On Jan 27, 2008, at 8:56 AM, Peter Kalbus wrote:
> as i'm currently porting rpm5 to qnx (which is nearly finished), i
> now think about, what is the best way in getting the port tested.
>
Here's the basic drill I use to test rpm:
Build rpm from cvs/tar, type "make install".
Build rpm using rpmbuild and rpm.spec.
Sign the *.rpm packages, and install with rpm -Uvh.
Import a pubkey using --import.
Verify the package signature using rpm -Kvv.
Query with rpm -qa to insure installed.
Rebuild the rpmdb using --rebuilddb.
Verify the installation with rpm -V rpm.
Erase with rpm -evv.
If the above sequence "works" (you will need
other options like --nodeps to succeed), then
rpm is functional.
> for sure, as time goes on, we will see, what happens ;-) but that's
> not, what makes user happy ;-)
>
users basically cannot be full satisfied.
> is there any testsuite or similar stuff, which could be used for
> that purpose?
> how this is performed for the other supported systems?
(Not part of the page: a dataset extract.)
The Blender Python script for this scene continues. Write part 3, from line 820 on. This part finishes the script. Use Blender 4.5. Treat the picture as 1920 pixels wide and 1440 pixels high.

> perhaps there are already peaces included in the distribution?
>
There is no "official" testsuite. I usually just type
some variant of the sequence into a script when I need it.
There is a sanity check in devtool that kept HEAD functional
during rpm-5.0 devel. I also had a script that ran valgrind
across the sequence above.
There's a test harness in rpm-4.4.9 that was developed to get --rollback
(which is an order of magnitude more complex than basic
rpm operations) functional that could be extended.
> i know, that the question is a little bit general, but any small
> information is helpfull. i'm not searching for a final solution
> (okay, if existing i would be very happy), but rather trying to get
> an idea, about the way rpm5 will address that point.
>
The test harness in rpm-4.4.9 is likely the best choice if you
need/want a test suite. The tests that are there are perhaps
too complicated; a well formed test harness should give
a strong hint about what needs fixing, and always fail
the same way. Many of the tests in the test harness
copy the existing system rpmdb into place, which can
lead to obscure failure modes in the test suite. The tests
also focus on --rollbck, not basic rpm functionality.